Risultati immagini per esolune e alieni

Aliens could be living on moons outside our solar system, scientists have said.
Named "exomoons", the moons orbiting other planets could be a useful clue about where we might find alien life, an astrophysicist has said.
Scientists have found plenty of exoplanets, which orbit stars outside of our solar system. Nearly 4,000 have been found with many more being discovered all the time, and scientists have been shocked by how many of them there are.
But only a limited number of them are actually able to sustain life. Many are either too close or too far away from their sun – meaning that any water, required for life, would either evaporate away or freeze up.
Some of those planets, however, could also have moons. And some of those moons might have the right conditions for liquid water and therefore alien life."These moons can be internally heated by the gravitational pull of the planet they orbit, which can lead to them having liquid water well outside the normal narrow habitable zone for planets that we are currently trying to find Earth-like planets in," said Phil Sutton from the University of Lincoln.
"I believe that if we can find them, moons offer a more promising avenue to finding extra-terrestrial life."
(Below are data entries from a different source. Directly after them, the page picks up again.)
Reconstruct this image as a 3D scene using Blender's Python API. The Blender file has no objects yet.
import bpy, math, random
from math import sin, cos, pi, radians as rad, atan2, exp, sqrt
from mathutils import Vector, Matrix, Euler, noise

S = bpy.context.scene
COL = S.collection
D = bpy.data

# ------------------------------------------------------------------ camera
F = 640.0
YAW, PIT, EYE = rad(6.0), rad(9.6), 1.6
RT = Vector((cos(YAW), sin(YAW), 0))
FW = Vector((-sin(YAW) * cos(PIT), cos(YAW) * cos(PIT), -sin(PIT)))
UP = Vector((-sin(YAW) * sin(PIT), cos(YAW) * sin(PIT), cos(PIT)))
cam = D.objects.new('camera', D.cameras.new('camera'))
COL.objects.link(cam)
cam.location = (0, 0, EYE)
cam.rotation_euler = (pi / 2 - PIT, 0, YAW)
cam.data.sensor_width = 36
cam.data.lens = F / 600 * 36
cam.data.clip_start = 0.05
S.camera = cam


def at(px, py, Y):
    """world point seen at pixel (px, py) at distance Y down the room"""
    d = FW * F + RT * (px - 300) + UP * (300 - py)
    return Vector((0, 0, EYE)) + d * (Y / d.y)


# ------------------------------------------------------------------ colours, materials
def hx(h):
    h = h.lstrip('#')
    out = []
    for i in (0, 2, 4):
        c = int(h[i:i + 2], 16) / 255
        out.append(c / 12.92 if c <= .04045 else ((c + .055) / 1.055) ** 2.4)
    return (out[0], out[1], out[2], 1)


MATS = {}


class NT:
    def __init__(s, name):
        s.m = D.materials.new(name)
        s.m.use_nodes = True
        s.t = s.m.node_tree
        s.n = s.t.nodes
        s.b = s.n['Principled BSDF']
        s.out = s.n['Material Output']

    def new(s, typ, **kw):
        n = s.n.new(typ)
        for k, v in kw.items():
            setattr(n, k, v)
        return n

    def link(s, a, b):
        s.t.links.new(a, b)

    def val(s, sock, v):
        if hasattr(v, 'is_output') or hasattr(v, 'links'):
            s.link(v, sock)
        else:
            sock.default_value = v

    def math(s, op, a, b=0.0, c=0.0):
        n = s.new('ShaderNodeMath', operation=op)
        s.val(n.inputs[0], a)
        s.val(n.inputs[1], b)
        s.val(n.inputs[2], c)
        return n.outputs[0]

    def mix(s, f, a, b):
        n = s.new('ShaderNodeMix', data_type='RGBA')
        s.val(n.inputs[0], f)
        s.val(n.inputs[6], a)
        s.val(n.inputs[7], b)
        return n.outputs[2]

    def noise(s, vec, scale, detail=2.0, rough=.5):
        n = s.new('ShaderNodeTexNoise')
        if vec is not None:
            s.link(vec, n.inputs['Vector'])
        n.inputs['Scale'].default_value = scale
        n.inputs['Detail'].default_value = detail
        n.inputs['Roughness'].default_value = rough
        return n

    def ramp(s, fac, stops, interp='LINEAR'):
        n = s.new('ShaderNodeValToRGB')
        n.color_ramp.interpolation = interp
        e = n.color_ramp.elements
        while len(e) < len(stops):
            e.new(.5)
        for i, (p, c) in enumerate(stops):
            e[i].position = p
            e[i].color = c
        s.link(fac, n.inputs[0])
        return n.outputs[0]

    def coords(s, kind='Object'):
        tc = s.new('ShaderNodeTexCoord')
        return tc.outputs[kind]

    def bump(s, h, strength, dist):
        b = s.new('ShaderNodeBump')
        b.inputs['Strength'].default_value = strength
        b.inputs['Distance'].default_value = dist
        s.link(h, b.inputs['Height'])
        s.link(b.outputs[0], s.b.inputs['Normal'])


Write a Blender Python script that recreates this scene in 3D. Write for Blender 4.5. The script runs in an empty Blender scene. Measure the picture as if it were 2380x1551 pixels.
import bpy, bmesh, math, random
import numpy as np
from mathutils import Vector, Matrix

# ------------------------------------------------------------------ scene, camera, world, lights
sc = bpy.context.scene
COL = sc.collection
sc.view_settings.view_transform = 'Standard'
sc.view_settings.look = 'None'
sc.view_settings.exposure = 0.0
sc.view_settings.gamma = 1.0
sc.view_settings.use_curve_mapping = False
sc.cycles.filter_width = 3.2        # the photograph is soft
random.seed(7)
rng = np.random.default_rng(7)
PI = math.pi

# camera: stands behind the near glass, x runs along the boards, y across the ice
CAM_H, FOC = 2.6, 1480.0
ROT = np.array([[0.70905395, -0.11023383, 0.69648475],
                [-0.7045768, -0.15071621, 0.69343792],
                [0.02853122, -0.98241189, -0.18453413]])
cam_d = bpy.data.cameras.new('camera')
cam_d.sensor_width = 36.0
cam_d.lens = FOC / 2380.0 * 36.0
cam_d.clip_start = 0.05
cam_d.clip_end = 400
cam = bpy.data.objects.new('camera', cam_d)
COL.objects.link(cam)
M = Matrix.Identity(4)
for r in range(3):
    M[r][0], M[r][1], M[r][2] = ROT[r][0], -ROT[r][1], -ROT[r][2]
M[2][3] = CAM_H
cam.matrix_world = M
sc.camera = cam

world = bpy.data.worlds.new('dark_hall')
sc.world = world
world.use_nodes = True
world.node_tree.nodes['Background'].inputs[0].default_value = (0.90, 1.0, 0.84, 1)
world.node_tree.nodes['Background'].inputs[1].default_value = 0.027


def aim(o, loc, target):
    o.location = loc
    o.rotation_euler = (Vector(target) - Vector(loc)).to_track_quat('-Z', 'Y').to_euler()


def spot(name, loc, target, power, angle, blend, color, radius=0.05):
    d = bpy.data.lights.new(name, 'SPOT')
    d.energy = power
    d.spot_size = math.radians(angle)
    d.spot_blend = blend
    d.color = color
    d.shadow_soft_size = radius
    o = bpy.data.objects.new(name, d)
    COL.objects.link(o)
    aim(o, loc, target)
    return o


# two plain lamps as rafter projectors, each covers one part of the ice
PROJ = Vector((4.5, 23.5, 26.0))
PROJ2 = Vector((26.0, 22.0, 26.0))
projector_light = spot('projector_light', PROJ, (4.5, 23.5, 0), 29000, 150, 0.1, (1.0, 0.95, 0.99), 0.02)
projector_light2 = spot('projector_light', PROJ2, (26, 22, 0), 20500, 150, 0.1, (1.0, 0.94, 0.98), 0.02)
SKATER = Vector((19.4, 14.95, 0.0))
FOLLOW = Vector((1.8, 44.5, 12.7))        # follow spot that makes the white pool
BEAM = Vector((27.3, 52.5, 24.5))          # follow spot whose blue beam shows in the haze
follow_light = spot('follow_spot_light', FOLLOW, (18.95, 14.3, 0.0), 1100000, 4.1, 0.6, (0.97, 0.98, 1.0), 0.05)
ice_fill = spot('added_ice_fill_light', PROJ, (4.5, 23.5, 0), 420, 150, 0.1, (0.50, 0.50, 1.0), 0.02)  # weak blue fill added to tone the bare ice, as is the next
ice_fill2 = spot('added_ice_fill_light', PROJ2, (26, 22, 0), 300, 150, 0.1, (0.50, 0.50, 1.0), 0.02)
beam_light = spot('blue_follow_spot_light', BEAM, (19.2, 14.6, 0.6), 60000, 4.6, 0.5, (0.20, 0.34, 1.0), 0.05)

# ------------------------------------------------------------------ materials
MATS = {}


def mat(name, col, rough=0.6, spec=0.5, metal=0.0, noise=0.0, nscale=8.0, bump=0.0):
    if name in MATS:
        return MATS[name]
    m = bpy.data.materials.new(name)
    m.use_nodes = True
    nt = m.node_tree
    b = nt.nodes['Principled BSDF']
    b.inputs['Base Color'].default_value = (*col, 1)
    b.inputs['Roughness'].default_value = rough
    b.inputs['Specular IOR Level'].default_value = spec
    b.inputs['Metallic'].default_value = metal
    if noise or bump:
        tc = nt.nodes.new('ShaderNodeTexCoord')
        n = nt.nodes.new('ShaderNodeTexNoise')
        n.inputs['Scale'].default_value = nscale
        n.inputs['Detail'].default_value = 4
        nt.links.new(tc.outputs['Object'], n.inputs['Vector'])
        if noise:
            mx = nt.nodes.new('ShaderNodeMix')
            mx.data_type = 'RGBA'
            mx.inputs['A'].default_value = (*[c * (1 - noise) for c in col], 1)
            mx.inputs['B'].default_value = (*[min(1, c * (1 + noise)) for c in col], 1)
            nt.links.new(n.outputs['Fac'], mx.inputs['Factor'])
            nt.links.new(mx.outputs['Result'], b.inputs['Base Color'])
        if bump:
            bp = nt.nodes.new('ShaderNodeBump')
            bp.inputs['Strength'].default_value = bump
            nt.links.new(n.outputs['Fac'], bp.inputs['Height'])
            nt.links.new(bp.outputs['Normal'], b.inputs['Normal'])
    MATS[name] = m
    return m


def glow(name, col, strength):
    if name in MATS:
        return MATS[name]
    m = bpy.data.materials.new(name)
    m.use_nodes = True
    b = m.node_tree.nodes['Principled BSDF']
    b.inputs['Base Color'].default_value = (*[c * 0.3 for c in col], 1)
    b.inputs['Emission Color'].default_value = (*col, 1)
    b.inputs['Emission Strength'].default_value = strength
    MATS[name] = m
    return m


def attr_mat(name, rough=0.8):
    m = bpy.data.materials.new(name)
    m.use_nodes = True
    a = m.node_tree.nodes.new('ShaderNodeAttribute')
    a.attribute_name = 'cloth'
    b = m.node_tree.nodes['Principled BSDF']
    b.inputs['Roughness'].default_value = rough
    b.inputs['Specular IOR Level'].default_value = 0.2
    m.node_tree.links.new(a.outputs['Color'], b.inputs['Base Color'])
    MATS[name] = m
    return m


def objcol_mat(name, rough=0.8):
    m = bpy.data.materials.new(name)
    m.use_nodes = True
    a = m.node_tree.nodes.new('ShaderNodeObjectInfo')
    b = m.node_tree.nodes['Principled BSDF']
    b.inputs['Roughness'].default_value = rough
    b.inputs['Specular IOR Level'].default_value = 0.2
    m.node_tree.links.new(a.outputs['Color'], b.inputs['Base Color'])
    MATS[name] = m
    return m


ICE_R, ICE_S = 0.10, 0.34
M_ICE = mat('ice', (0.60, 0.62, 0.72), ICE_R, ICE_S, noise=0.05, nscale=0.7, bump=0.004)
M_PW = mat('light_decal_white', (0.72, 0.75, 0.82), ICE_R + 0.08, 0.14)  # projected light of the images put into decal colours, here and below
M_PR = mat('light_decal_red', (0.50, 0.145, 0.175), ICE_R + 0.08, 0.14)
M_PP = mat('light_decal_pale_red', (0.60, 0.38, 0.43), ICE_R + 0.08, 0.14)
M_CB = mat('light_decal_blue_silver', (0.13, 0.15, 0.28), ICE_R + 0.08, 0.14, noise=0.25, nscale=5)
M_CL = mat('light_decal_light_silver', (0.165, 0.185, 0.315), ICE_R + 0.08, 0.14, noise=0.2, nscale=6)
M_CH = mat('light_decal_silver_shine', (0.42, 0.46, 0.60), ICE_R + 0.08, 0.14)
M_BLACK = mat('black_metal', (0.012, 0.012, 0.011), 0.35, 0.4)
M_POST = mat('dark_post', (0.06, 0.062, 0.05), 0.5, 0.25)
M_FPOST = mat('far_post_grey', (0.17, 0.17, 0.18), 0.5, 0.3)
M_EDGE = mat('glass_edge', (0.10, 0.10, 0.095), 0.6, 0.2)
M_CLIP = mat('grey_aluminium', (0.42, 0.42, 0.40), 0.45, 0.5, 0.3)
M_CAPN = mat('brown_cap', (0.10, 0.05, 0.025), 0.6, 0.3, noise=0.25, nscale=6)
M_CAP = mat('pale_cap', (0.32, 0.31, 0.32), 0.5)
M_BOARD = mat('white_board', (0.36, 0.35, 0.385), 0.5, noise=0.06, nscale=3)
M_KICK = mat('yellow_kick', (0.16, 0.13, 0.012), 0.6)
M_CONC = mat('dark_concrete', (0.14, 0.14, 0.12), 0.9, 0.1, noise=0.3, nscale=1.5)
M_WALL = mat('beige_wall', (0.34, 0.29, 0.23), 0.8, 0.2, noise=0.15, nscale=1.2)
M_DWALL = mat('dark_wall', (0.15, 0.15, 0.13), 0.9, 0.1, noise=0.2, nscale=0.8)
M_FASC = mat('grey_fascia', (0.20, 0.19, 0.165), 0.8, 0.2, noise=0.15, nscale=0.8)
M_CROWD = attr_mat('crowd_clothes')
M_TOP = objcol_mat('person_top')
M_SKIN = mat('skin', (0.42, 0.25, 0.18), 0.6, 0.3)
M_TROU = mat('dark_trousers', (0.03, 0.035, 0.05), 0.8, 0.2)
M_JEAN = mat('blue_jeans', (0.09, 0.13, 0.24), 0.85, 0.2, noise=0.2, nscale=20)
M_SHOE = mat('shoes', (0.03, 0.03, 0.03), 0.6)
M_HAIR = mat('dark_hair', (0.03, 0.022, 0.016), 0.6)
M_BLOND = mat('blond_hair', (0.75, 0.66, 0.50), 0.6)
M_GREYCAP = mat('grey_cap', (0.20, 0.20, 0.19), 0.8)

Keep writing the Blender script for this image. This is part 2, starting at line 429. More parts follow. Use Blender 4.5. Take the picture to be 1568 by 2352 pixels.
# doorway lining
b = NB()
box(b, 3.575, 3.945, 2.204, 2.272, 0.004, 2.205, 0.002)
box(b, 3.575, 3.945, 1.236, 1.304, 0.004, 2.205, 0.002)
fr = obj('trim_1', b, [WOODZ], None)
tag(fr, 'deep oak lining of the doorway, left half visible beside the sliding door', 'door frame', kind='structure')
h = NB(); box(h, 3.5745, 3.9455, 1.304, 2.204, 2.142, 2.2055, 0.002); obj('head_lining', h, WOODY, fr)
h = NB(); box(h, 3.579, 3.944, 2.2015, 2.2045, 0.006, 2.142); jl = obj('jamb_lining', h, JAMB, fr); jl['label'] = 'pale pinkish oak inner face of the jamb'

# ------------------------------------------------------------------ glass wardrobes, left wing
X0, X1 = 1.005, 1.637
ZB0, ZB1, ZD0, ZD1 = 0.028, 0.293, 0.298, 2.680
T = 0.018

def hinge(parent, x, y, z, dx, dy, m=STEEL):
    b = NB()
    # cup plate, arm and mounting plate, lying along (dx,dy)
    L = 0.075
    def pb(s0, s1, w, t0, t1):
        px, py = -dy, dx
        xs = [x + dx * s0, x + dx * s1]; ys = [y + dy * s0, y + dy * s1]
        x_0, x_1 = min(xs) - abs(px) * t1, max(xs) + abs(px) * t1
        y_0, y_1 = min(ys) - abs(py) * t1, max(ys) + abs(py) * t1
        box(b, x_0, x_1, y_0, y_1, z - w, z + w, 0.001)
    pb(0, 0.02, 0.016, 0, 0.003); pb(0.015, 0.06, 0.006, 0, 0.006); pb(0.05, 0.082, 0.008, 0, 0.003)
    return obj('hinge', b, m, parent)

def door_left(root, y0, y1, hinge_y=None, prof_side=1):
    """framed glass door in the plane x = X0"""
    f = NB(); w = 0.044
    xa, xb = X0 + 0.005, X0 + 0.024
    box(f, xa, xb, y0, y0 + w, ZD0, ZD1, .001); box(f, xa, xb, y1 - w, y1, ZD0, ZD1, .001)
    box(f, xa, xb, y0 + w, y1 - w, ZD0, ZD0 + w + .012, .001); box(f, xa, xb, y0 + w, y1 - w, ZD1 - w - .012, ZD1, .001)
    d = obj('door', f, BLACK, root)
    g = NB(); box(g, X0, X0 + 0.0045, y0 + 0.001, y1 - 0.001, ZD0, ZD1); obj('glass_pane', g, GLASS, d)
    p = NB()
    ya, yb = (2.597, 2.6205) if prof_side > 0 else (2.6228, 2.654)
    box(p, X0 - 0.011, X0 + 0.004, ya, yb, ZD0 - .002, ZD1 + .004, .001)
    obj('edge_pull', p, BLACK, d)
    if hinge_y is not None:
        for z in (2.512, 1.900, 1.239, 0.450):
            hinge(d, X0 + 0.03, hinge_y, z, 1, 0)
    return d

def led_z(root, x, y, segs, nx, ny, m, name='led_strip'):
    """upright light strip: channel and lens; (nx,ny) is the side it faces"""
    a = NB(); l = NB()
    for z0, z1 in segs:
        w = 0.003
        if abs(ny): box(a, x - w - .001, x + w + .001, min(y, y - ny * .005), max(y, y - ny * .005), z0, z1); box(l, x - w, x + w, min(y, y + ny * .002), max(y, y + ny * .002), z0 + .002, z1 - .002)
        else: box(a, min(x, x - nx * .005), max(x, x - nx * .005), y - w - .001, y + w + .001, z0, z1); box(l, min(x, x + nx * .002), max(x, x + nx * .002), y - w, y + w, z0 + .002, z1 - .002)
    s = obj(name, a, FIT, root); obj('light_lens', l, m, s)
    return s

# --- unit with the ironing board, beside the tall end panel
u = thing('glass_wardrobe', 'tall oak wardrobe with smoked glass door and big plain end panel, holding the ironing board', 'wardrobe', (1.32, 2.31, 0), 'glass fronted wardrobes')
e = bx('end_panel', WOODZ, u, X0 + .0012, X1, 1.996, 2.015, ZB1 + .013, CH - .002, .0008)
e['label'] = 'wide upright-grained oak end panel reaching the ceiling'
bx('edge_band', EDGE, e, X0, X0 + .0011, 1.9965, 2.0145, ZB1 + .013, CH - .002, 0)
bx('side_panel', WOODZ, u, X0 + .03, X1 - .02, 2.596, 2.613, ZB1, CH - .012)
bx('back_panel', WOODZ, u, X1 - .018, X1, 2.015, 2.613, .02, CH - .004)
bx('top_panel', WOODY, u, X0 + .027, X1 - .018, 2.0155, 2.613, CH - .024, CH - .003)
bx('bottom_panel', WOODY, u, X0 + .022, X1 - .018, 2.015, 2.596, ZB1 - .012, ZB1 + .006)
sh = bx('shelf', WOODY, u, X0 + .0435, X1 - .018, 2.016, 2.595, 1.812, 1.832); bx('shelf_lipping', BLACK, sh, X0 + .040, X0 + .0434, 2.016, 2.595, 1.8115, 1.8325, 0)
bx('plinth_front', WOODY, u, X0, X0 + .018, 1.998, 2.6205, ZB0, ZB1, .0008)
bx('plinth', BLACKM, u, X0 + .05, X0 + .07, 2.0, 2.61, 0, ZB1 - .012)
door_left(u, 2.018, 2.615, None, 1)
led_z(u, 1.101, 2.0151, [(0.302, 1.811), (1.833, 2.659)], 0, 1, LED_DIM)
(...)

Scientists are now trying to find more of those exomoons, in an attempt to understand how well they might serve as a home for life. Doing so is difficult because the moons are so small and distant from Earth.
To overcome that, Dr Sutton used computer simulations to model the rings around an exoplanet known as J1407b. Those rings are 200 times bigger than  those around Saturn and researchers looked to see whether the gaps in them were the result of moons.
The research failed to show that the scattered particles around the edge of the ring were not likely to have been caused by another undiscovered moon. But the hunt for more exomoons – and the aliens that could potentially live on them – continues.